■ **Work instructions**:
Your task is to retype, word for word, the lines from the start of the data through the line holding "V3 = Vector". Do not include the pictures.

*****

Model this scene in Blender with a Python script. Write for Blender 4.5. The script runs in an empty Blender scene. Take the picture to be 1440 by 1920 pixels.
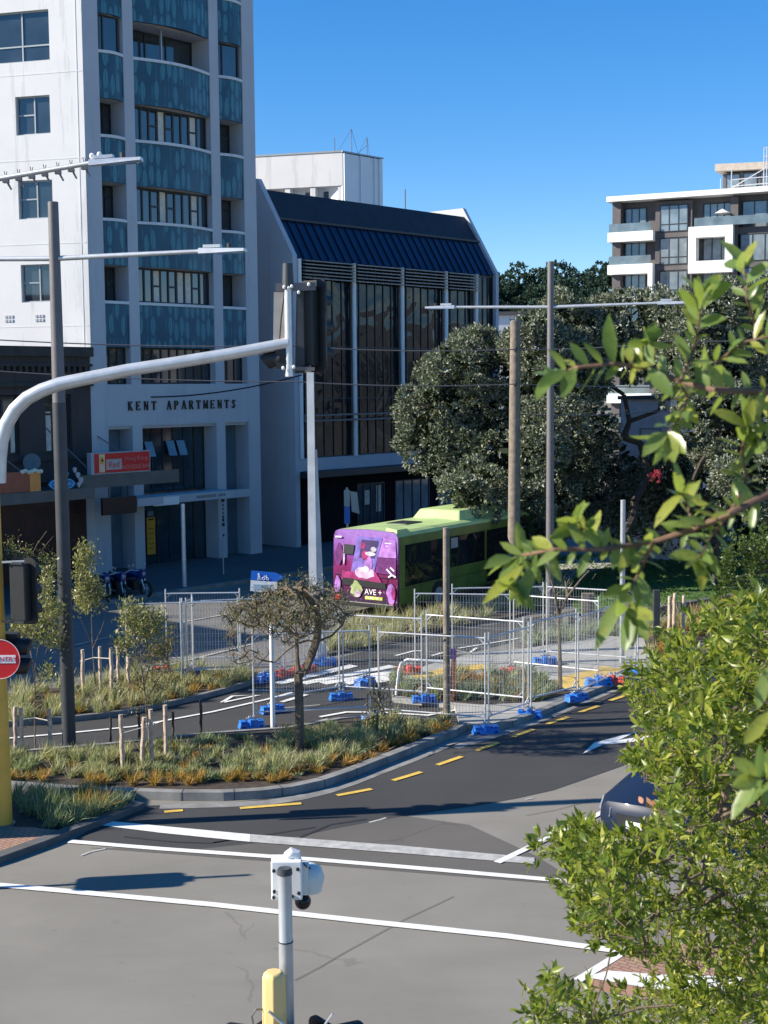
import bpy, math, random
import numpy as np
from mathutils import Vector, Matrix
from mathutils.geometry import tessellate_polygon
random.seed(7); RNG = np.random.default_rng(11)
SC = bpy.context.scene
COL = SC.collection
R = math.radians
V3 = Vector

# ---------------------------------------------------------------- camera
FPX, CAMH = 2600.0, 7.5
TH, RO = R(5.23), R(0.5)
cF = V3((0, math.cos(TH), -math.sin(TH)))
r0, u0 = V3((1, 0, 0)), V3((0, math.sin(TH), math.cos(TH)))
cR = r0 * math.cos(RO) - u0 * math.sin(RO)
cU = u0 * math.cos(RO) + r0 * math.sin(RO)
CAMP = V3((0, 0, CAMH))
cam = bpy.data.cameras.new('camera')
cam.sensor_fit = 'HORIZONTAL'; cam.sensor_width = 36.0; cam.lens = 36.0 * FPX / 1440.0
cam.clip_start = 0.05; cam.clip_end = 6000
cam.dof.use_dof = True; cam.dof.focus_distance = 38.0; cam.dof.aperture_fstop = 14.0
cob = bpy.data.objects.new('camera', cam); COL.objects.link(cob)
cob.matrix_world = Matrix(((cR.x, cU.x, -cF.x, 0), (cR.y, cU.y, -cF.y, 0), (cR.z, cU.z, -cF.z, CAMH), (0, 0, 0, 1)))
SC.camera = cob
SC.render.resolution_x, SC.render.resolution_y = 768, 1024

# ---------------------------------------------------------------- light
SUN_EL = R(29.5)
SH = V3((-0.991, -0.131, 0)).normalized()               # horizontal direction towards the sun
SUN_ROT = math.atan2(SH.x, SH.y)
w = bpy.data.worlds.new('World'); SC.world = w; w.use_nodes = True
wn = w.node_tree; wn.nodes.clear()
sky = wn.nodes.new('ShaderNodeTexSky'); sky.sky_type = 'NISHITA'; sky.sun_disc = False
sky.sun_elevation = SUN_EL; sky.sun_rotation = SUN_ROT % (2 * math.pi)
sky.altitude = 50; sky.air_density = 0.7; sky.dust_density = 0.0; sky.ozone_density = 2.2
hs = wn.nodes.new('ShaderNodeHueSaturation'); hs.inputs['Hue'].default_value = 0.507; hs.inputs['Saturation'].default_value = 1.6
bg = wn.nodes.new('ShaderNodeBackground'); bg.inputs['Strength'].default_value = 0.145
wo = wn.nodes.new('ShaderNodeOutputWorld')
gm = wn.nodes.new('ShaderNodeGamma'); gm.inputs['Gamma'].default_value = 0.75
wn.links.new(sky.outputs[0], gm.inputs['Color']); wn.links.new(gm.outputs[0], hs.inputs['Color']); wn.links.new(hs.outputs[0], bg.inputs[0]); wn.links.new(bg.outputs[0], wo.inputs[0])
sl = bpy.data.lights.new('sun', 'SUN'); sl.energy = 4.7; sl.angle = R(0.5); sl.color = (1.0, 0.925, 0.79)
so = bpy.data.objects.new('sun', sl); COL.objects.link(so)
sd = V3((SH.x * math.cos(SUN_EL), SH.y * math.cos(SUN_EL), math.sin(SUN_EL)))
so.rotation_euler = sd.to_track_quat('Z', 'Y').to_euler()
SC.view_settings.view_transform = 'Standard'; SC.view_settings.look = 'None'
SC.view_settings.exposure = 1.0; SC.view_settings.gamma = 1.0
SC.cycles.max_bounces = 6; SC.cycles.transparent_max_bounces = 12

# ---------------------------------------------------------------- projection helpers (a photo point on a known plane)
def ray(u, v): return cF + cR * ((u - 720) / FPX) - cU * ((v - 960) / FPX)
def G(u, v, z=0.0):
    d = ray(u, v); return CAMP + d * ((z - CAMH) / d.z)
def AT(u, v, y):
    d = ray(u, v); return CAMP + d * (y / d.y)
def ONPL(u, v, p0, n):
    d = ray(u, v); return CAMP + d * ((p0 - CAMP).dot(n) / d.dot(n))

# ---------------------------------------------------------------- object helpers
ORG = {}
def tag(o, label=None, cat=None, group=None, kind=None):
    if label: o['label'] = label
    if cat: o['category'] = cat
    if group: o['group'] = group
    if kind: o['kind'] = kind
    return o
def thing(name, label, cat, loc=(0, 0, 0), group=None):
    o = bpy.data.objects.new(name, None); o.empty_display_size = 0.2
    COL.objects.link(o); o.location = loc; ORG[o.name] = V3(loc)
    return tag(o, label, cat, group)
def link_mesh(name, me, parent):
    o = bpy.data.objects.new(name, me); COL.objects.link(o)
    if parent is not None:
        o.parent = parent; ORG[o.name] = ORG[parent.name]
    else:
        ORG[o.name] = V3((0, 0, 0))
    return o
def copy_tree(o, parent=None):
    c = o.copy(); COL.objects.link(c); c.parent = parent
    ORG[c.name] = ORG[o.name]
    for ch in list(o.children): copy_tree(ch, c)
    return c
def place(proto, used, loc, rz=0.0, label=None, group=None, scale=None):
    """the first time moves the prototype itself, then copies it with its parts"""
    o = proto if not used else copy_tree(proto)
    used.append(1)
    o.location = loc; o.rotation_euler = (0, 0, rz)
    if scale: o.scale = (scale,) * 3
    if label: o['label'] = label
    if group: o['group'] = group
    return o

class MB:
    """collects shapes; build() links them as ONE mesh object"""
    def __init__(s, o=(0, 0, 0), ux=(1, 0, 0), uy=(0, 1, 0)):
        s.v, s.f, s.m, s.uv = [], [], [], None
        s.o, s.ux, s.uy, s.uz = V3(o), V3(ux), V3(uy), V3((0, 0, 1)); s.mi = 0
    def p(s, x, y, z): return s.o + s.ux * x + s.uy * y + s.uz * z
    def add(s, vs, fs):
        b = len(s.v); s.v += [tuple(q) for q in vs]
        s.f += [tuple(b + i for i in f) for f in fs]; s.m += [s.mi] * len(fs)
        return s
    def box(s, x0, x1, y0, y1, z0, z1):
        vs = [s.p(x, y, z) for z in (z0, z1) for x, y in ((x0, y0), (x1, y0), (x1, y1), (x0, y1))]
        return s.add(vs, [(3, 2, 1, 0), (4, 5, 6, 7), (0, 1, 5, 4), (1, 2, 6, 5), (2, 3, 7, 6), (3, 0, 4, 7)])
    def quad(s, *pts): return s.add(pts, [tuple(range(len(pts)))])
    def lquad(s, *pts): return s.quad(*[s.p(*q) for q in pts])
    def hex(s, bot, top):
        """bottom 4 points, top 4 points"""
        return s.add(list(bot) + list(top), [(3, 2, 1, 0), (4, 5, 6, 7), (0, 1, 5, 4), (1, 2, 6, 5), (2, 3, 7, 6), (3, 0, 4, 7)])
    def bar(s, a, b, w, h=None, up=(0, 0, 1)):
        a, b = V3(a), V3(b); d = (b - a).normalized(); h = h or w
        u = V3(up)
        if abs(d.dot(u)) > .98: u = V3((1, 0, 0))
        x = d.cross(u).normalized() * (w / 2); y = x.cross(d).normalized() * (h / 2)
        return s.hex([a - x - y, a + x - y, a + x + y, a - x + y], [b - x - y, b + x - y, b + x + y, b - x + y])
    def tube(s, pts, r, n=8, caps=True):
        pts = [V3(q) for q in pts]; rs = list(r) if hasattr(r, '__len__') else [r] * len(pts)
        b = len(s.v); prev = None; fs = []
        for i, q in enumerate(pts):
            d = (pts[min(i + 1, len(pts) - 1)] - pts[max(i - 1, 0)])
            d = d.normalized() if d.length > 1e-9 else V3((0, 0, 1))
            if prev is None: x = d.orthogonal().normalized()
            else:
                x = prev - d * prev.dot(d); x = x.normalized() if x.length > 1e-6 else d.orthogonal().normalized()
            prev = x; y = d.cross(x)
            for k in range(n):
                a = 2 * math.pi * k / n
                s.v.append(tuple(q + (x * math.cos(a) + y * math.sin(a)) * rs[i]))
        for i in range(len(pts) - 1):
            for k in range(n):
                fs.append((b + i * n + k, b + i * n + (k + 1) % n, b + (i + 1) * n + (k + 1) % n, b + (i + 1) * n + k))
        if caps:
            fs.append(tuple(b + k for k in reversed(range(n)))); e = b + (len(pts) - 1) * n
            fs.append(tuple(e + k for k in range(n)))
        s.f += fs; s.m += [s.mi] * len(fs); return s
    def cyl(s, a, b, r, n=12, r2=None): return s.tube([a, b], [r, r if r2 is None else r2], n)
    def poly(s, pts, z0=None, z1=None):
        """flat polygon of 3-D points (tessellated); with z0,z1 a prism"""
        pts = [V3(q) for q in pts]; tri = tessellate_polygon([pts]); n = len(pts)
        if z0 is None:
            fs = []
            for t in tri:
                a, b, c = (pts[i] for i in t)
                fs.append(t if (b - a).cross(c - a).z >= 0 else t[::-1])
            return s.add(pts, fs)
        area = sum(pts[i].x * pts[(i + 1) % n].y - pts[(i + 1) % n].x * pts[i].y for i in range(n))
        if area < 0: pts = pts[::-1]; tri = tessellate_polygon([pts])
        lo = [V3((q.x, q.y, z0)) for q in pts]; hi = [V3((q.x, q.y, z1)) for q in pts]
        fs = []
        for t in tri:
            a, b, c = (pts[i] for i in t)
            t = t if (b - a).cross(c - a).z >= 0 else t[::-1]
            fs.append(tuple(n + i for i in t)); fs.append(tuple(t[::-1]))
        for i in range(n): fs.append((i, (i + 1) % n, n + (i + 1) % n, n + i))
        return s.add(lo + hi, fs)
    def extr(s, pts, vec):
        """planar polygon of 3-D points pushed along vec"""
        pts = [V3(q) for q in pts]; vec = V3(vec); n = len(pts)
        tri = tessellate_polygon([pts]); fs = [tuple(t) for t in tri] + [tuple(n + i for i in t[::-1]) for t in tri]
        for i in range(n): fs.append((i, (i + 1) % n, n + (i + 1) % n, n + i))
        return s.add(pts + [q + vec for q in pts], fs)
    def lathe(s, prof, c=(0, 0, 0), n=16):
        c = V3(c); return s.tube([c + V3((0, 0, z)) for r, z in prof], [max(r, 1e-4) for r, z in prof], n)
    def sphere(s, c, rx, ry=None, rz=None, n=10, m=7):
        c = V3(c); ry = ry or rx; rz = rz or rx; vs = []; fs = []
        for j in range(m + 1):
            a = -math.pi / 2 + math.pi * j / m
            for k in range(n):
                b = 2 * math.pi * k / n
                vs.append(c + V3((rx * math.cos(a) * math.cos(b), ry * math.cos(a) * math.sin(b), rz * math.sin(a))))
        for j in range(m):
            for k in range(n): fs.append((j * n + k, j * n + (k + 1) % n, (j + 1) * n + (k + 1) % n, (j + 1) * n + k))
        return s.add(vs, fs)
    def strip(s, pts, w, z, closed=False):
        """flat ribbon of width w along ground points"""
        pts = [V3((q[0], q[1], z)) for q in pts]; L, Rr = [], []
        for i, q in enumerate(pts):
            d = (pts[min(i + 1, len(pts) - 1)] - pts[max(i - 1, 0)]).normalized(); nx = V3((-d.y, d.x, 0)) * (w / 2)
            L.append(q + nx); Rr.append(q - nx)
        n = len(pts)
        return s.add(L + Rr, [(i, n + i, n + i + 1, i + 1) for i in range(n - 1)])
    def ribbon(s, pts, w, z0, z1, off=0.0):
        """kerb: a rectangular section along ground points"""
        pts = [V3((q[0], q[1], 0)) for q in pts]; n = len(pts); rows = []
        for i, q in enumerate(pts):
            d = (pts[min(i + 1, n - 1)] - pts[max(i - 1, 0)]).normalized(); nx = V3((-d.y, d.x, 0))
            a, b = q + nx * (off + w / 2), q + nx * (off - w / 2)
            rows += [V3((a.x, a.y, z0)), V3((a.x, a.y, z1)), V3((b.x, b.y, z1)), V3((b.x, b.y, z0))]
        fs = []
        for i in range(n - 1):
            for k in range(4): fs.append((i * 4 + k, (i + 1) * 4 + k, (i + 1) * 4 + (k + 1) % 4, i * 4 + (k + 1) % 4))
        fs += [(3, 2, 1, 0), tuple(4 * (n - 1) + k for k in range(4))]
        return s.add(rows, fs)
    def build(s, name, mat, parent=None, smooth=False, bevel=0.0):
        me = bpy.data.meshes.new(name)
        off = ORG[parent.name] if parent is not None else V3((0, 0, 0))
        me.from_pydata([(a - off.x, b - off.y, c - off.z) for a, b, c in s.v], [], s.f)
        for m in (mat if isinstance(mat, (list, tuple)) else [mat]): me.materials.append(m)
        if any(s.m): me.polygons.foreach_set('material_index', s.m)
        if smooth: me.polygons.foreach_set('use_smooth', [True] * len(me.polygons))
        me.update(); o = link_mesh(name, me, parent)
        if smooth and smooth != 'all':
            try: me.set_sharp_from_angle(angle=R(40))
            except Exception: pass
        if bevel:
            b = o.modifiers.new('bevel', 'BEVEL'); b.width = bevel; b.segments = 2; b.limit_method = 'ANGLE'; b.angle_limit = R(35)
        return o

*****

■ **The response**:
Model this scene in Blender with a Python script. Write for Blender 4.5. The script runs in an empty Blender scene. Take the picture to be 1440 by 1920 pixels.
import bpy, math, random
import numpy as np
from mathutils import Vector, Matrix
from mathutils.geometry import tessellate_polygon
random.seed(7); RNG = np.random.default_rng(11)
SC = bpy.context.scene
COL = SC.collection
R = math.radians
V3 = Vector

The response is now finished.